The Queen’s speech referred yesterday to reform of the business rate (the UBR). Mentioned in particular were in increase in the business rates retail discount from one-third to 50p, and revaluations every three years.

 

More frequent revaluations are a good thing, but cuts in business rates mean less public revenue (which means cuts in services or an increase in other taxes) and HIGHER RENTS for business. Why haven’t the policymakers learned from the 1980s Enterprise Zones, which enjoyed the benefit of a ten year “rates holiday”? Rents rose and absorbed the value of the concession. This was carefully researched by a team commissioned by the government itself. The report on the enterprise zones can be downloaded here.
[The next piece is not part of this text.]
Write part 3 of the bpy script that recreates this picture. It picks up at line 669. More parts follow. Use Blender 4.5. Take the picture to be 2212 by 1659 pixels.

http://webarchive.nationalarchives.gov.uk/20090211195642/http://www.hmrc.gov.uk/research/report42.pdf

A genuinely business-friendly policy would have banned upwards-only rent revision clauses in future contracts. After all, market rental values can go down as well as up.

A further gain would have been to have gone over to site-value only assessment, which would simplify the task of valuation and also benefit manufacturers and heavy industry in the depressed regions. Firms like Nissan, on the edge of Sunderland, steel manufacturers in places like South Wales, producers of power and heavy chemicals on Merseyside and Teeside (what remains of these industries) are lumbered with heavy charges even though they are operating on sites of low value. Bizarrely, even Network Rail is hit by the present system of assessment.

It it a vain hope to expect the review of the UBR to take a deeper look at the issue before legislation is put forward?